ABN Chief Executive Rijkman Groenink, in comments made available to Reuters, said the bank would talk to the RBS consortium, but added the only way to acquire all of ABN would be to bid for LaSalle and for the group -- separately.

"Anyone can still bid for LaSalle and for the rest of the group so they are still able to acquire the whole of ABN AMRO. It only has to be done with two bids instead of one," Groenink said. "Everyone should realize this is actually a very good structure for shareholders as it maximizes the price for LaSalle as well as for the rest of the group."

Sources familiar with the matter have said ABN, under pressure from shareholders, may request more information from the three suitors, including on financing, before allowing them due diligence, which RBS has indicated could be done in days.

Wednesday's fresh RBS approach comes on the eve of ABN's key shareholder meeting when shareholders are set to vote on a break-up proposal tabled by activist hedge fund TCI, and on the day of the Scottish bank's own annual meeting.

In a show of unity the CEOs of RBS, Santander and Fortis spoke together in Edinburgh, saying they would prefer not to mount a hostile counterbid for the Dutch bank.

"It's our preference and remains our preference to try and find an agreed, constructive way through all of this. We would hope that working with ABN we'll be able to do that," RBS CEO Fred Goodwin told reporters.

He said the consortium was confident of backing from its own shareholders should the three banks go ahead with a firm offer. RBS said it would "act prudently but with great determination".

Financing the deal could involve a massive share issue for both Fortis and Santander to meet the offer's cash component.

NOT OVER YET?

RBS is no stranger to tricky deals, having bought NatWest -- twice its size -- in 2000, but taking over ABN would also involve a complex and unprecedented carve-up.

Under the plan, Santander is expected to get ABN's Brazilian and Italian assets, with RBS taking the wholesale bank, LaSalle and Asian businesses. Fortis would take the Netherlands.

RBS excluded approaching ABN for just LaSalle -- it would have until midnight on May 6 to try and outbid BoA according to the sale deal -- saying it would stick by its partners.

RBS shares closed 0.75 percent lower, partly on concern it could have to raise fresh equity -- a prospect sources close to the matter have dismissed, however. Fortis shares were down 1.7 percent, with Santander stock up 0.15 percent.
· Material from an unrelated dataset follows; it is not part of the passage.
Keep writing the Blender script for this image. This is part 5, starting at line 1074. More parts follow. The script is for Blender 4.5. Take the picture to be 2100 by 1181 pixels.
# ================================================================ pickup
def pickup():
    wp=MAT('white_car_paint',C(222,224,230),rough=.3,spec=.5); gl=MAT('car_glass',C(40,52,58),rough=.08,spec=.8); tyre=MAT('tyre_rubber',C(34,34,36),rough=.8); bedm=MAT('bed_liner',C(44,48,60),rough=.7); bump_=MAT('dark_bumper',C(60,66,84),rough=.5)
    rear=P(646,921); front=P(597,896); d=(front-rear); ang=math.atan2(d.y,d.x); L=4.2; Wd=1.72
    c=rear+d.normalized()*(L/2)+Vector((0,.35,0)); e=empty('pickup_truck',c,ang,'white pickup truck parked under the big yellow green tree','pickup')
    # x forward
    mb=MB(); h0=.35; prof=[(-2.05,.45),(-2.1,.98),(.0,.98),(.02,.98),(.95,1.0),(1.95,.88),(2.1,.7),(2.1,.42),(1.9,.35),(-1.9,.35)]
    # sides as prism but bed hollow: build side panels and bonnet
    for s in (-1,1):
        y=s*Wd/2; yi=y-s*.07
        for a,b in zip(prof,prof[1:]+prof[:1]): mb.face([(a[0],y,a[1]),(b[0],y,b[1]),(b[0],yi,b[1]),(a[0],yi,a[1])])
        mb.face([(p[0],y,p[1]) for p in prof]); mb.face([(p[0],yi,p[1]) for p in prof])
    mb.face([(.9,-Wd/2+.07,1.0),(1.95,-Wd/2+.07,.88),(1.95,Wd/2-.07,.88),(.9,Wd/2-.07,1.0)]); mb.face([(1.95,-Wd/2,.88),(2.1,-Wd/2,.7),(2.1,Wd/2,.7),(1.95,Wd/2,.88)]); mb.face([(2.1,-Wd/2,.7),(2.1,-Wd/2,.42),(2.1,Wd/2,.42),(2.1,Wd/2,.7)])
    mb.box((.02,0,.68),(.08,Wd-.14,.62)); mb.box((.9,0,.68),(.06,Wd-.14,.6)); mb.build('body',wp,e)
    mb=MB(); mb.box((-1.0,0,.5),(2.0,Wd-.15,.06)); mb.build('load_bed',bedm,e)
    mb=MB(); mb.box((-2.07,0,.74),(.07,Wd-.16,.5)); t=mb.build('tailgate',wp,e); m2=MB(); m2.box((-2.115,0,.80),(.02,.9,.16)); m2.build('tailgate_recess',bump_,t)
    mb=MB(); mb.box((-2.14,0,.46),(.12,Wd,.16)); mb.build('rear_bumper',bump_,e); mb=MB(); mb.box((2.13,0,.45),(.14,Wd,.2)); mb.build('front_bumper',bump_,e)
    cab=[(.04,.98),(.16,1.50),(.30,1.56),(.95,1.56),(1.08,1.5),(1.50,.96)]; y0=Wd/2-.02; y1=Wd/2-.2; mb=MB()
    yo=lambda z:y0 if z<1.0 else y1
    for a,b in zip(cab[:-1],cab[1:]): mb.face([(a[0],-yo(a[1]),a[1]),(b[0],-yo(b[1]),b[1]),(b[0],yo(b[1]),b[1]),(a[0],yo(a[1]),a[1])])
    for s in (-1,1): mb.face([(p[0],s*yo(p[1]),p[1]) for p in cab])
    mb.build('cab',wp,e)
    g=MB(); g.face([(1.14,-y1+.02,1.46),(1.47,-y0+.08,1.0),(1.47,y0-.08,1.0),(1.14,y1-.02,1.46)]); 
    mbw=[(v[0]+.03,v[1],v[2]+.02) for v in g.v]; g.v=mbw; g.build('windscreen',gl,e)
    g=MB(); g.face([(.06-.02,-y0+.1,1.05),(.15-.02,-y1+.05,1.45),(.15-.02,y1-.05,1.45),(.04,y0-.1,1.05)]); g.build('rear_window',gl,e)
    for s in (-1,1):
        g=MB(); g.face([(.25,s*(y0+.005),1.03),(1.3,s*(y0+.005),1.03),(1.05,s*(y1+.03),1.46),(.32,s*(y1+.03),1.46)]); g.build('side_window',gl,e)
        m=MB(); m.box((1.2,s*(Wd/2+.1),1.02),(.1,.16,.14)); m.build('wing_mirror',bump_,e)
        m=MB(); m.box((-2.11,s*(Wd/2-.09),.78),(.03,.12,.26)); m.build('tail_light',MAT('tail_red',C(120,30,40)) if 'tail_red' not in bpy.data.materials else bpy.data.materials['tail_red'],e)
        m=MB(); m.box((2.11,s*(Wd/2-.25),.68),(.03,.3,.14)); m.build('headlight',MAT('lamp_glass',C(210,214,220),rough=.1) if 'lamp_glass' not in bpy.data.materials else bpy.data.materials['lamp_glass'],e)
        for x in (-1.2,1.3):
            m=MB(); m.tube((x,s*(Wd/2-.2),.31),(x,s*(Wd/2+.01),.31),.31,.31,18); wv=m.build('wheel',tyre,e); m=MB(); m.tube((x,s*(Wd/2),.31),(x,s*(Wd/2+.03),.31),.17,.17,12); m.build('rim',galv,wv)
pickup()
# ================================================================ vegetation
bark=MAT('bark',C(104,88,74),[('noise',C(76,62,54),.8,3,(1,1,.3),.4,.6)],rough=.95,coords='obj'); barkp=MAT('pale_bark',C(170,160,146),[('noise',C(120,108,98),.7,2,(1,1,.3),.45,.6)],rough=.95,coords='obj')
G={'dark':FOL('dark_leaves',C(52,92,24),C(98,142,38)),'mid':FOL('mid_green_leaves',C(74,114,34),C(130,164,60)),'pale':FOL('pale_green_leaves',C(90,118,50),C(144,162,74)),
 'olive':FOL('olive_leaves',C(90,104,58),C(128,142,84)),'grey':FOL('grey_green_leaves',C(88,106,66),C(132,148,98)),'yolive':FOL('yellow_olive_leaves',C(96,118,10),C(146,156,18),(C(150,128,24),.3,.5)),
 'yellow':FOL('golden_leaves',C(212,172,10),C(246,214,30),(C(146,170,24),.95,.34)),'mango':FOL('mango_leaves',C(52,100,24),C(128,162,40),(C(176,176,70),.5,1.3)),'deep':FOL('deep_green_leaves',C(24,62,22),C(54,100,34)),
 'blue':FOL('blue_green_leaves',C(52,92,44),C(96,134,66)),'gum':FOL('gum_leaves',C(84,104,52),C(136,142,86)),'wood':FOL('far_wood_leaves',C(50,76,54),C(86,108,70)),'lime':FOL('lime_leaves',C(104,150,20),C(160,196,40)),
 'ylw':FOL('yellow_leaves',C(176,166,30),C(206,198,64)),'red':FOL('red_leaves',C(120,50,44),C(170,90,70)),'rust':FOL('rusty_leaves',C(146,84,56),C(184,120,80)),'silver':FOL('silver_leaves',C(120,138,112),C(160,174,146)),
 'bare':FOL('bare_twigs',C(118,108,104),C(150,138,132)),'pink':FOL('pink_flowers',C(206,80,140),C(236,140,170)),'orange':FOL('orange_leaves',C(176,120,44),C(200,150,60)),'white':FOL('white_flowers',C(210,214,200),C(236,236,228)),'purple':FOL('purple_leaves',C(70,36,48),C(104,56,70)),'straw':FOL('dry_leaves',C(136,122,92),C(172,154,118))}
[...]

ABN AMRO shares jumped more than 5 percent to as high as 37.2 euros on news of the proposal and ended at 36.2 euros -- still well below the potential value of an RBS offer. Barclays shares closed up 1.6 percent at 724 pence.

Analysts said they did not expect a price war for ABN, with Barclays unlikely to raise its offer again -- even if the RBS group can unpick the LaSalle deal.

"(Monday's) deal was already pretty stretched for Barclays," analyst Antony Broadbent at Sanford Bernstein said. "They've played their hand well, but it was a weak hand to start with."

ABN AMRO has for months been under pressure from investors such as TCI, with just under 3 percent, to consider a sale following years of underperformance. TCI said ABN must recommend the consortium's proposal and terminate the LaSalle sale.

The bank also faces the prospect of messy legal action which could slow any eventual takeover. Investors including shareholder group VEB threaten to sue over the LaSalle sale, which they say has unfairly hindered rival suitors.

Bank of America, meanwhile, could sue ABN if the LaSalle deal falls through. The bank said on Wednesday it had a legal contract to acquire LaSalle and expected that to be fulfilled.